Still, today’s decision is more a stay of execution than a pardon. The Court cannot muster even five votes to say that Auer is lawful or wise. Instead, a majority retains Auer only because of stare decisis. And yet, far from standing by that precedent, the majority proceeds to impose so many new and nebulous qualifications and limitations on Auer that THE CHIEF JUSTICE claims to see little practical difference between keeping it on life support in this way and overruling it entirely. So the doctrine emerges maimed and enfeebled—in truth, zombified.
Respectfully, we owe our colleagues on the lower courts more candid and useful guidance than this. And judges owe the people who come before them nothing less than a fair contest, where every party has an equal chance to persuade the court of its interpretation of the law’s demands. One can hope that THE CHIEF JUSTICE is right, and that whether we formally overrule Auer or merely neuter it, the results in most cases will prove the same. But means, not just ends, matter, and retaining even this debilitated version of Auer threatens to force litigants and lower courts to jump through needless and perplexing new hoops and in the process deny the people the independent judicial decisions they deserve. All to what end? So that we may pretend to abide stare decisis?

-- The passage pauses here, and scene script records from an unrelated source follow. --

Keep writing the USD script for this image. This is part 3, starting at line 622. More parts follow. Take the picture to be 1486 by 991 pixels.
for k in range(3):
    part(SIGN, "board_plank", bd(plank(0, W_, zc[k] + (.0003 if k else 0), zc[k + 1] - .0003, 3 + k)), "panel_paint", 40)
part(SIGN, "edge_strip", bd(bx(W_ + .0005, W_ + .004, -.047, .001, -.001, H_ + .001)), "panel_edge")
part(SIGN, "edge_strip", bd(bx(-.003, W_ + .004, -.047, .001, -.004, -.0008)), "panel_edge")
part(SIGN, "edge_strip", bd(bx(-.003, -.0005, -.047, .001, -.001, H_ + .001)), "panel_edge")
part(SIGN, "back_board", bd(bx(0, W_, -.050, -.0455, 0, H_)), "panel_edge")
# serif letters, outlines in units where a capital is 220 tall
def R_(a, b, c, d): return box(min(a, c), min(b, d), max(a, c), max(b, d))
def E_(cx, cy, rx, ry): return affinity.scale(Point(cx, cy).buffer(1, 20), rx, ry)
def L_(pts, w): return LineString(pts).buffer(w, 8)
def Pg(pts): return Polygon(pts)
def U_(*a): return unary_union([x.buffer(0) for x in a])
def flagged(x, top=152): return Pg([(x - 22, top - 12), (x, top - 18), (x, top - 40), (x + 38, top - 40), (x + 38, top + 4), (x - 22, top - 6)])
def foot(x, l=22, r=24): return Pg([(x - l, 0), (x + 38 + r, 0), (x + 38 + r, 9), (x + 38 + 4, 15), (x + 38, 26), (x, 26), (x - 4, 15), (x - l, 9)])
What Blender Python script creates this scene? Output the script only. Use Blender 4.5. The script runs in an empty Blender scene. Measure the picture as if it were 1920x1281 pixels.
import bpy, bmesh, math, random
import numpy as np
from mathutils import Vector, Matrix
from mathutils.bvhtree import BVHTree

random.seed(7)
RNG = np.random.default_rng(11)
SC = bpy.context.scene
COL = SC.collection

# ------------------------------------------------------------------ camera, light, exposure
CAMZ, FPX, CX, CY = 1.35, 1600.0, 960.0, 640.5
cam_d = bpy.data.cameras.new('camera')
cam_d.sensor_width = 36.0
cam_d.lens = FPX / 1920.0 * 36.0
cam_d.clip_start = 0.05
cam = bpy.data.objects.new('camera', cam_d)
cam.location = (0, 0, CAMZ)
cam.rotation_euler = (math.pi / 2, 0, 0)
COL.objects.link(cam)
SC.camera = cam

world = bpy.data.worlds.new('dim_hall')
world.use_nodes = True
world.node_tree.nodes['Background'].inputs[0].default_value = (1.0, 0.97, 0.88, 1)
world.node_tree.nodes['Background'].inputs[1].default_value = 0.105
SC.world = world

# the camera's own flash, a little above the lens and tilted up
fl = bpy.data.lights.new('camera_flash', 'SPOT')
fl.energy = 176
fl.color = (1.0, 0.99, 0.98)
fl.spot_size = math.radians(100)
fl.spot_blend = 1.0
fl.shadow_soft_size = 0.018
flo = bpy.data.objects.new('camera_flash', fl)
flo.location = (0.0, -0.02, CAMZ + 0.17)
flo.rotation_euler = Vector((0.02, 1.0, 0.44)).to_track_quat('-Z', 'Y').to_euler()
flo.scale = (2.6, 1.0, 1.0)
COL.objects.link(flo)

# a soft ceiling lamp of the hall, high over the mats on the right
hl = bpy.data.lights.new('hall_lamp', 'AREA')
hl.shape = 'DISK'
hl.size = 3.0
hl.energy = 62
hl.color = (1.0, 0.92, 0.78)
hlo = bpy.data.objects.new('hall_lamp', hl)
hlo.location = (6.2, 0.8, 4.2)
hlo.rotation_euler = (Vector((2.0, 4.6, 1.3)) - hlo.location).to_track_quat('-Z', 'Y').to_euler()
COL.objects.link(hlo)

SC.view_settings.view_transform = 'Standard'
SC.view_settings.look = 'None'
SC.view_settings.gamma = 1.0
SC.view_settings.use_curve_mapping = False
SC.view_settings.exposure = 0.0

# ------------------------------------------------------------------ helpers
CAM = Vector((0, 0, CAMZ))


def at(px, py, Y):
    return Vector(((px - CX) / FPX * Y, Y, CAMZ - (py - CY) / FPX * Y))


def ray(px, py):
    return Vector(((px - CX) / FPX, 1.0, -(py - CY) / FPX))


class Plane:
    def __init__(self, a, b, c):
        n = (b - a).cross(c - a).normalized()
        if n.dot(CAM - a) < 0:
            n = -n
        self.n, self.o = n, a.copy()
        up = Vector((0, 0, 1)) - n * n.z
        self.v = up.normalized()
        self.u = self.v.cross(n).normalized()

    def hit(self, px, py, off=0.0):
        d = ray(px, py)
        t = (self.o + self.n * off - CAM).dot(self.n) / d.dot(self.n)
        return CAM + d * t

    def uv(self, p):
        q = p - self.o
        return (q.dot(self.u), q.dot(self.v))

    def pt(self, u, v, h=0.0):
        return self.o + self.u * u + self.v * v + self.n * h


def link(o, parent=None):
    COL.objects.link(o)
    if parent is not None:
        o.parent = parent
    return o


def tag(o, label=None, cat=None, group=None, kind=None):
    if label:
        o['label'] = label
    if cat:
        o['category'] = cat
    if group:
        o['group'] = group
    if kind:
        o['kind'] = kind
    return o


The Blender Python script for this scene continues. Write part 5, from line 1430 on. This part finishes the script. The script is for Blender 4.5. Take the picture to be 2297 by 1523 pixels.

Consider this case. Mr. Kisor is a Marine who lost out on benefits for post-traumatic stress disorder when the court of appeals deferred to a regulatory interpretation advanced by the Department of Veterans Affairs. The court of appeals was guilty of nothing more than faithfully following Auer. But the majority today invokes stare decisis, of all things, to vacate that judgment and tell the court of appeals to try again using its newly retooled, multi-factored, and far less determinate version of Auer. Respectfully, I would stop this business of making up
excuses for judges to abdicate their job of interpreting the law, and simply allow the court of appeals to afford Mr. Kisor its best independent judgment of the law’s meaning.
The Court’s failure to be done with Auer, and its decision to adorn Auer with so many new and ambiguous limitations, all but guarantees we will have to pass this way again. When that day comes, I hope this Court will find the nerve it lacks today and inter Auer at last. Until then, I hope that our judicial colleagues on other courts will take courage from today’s ruling and realize that it has transformed Auer into a paper tiger.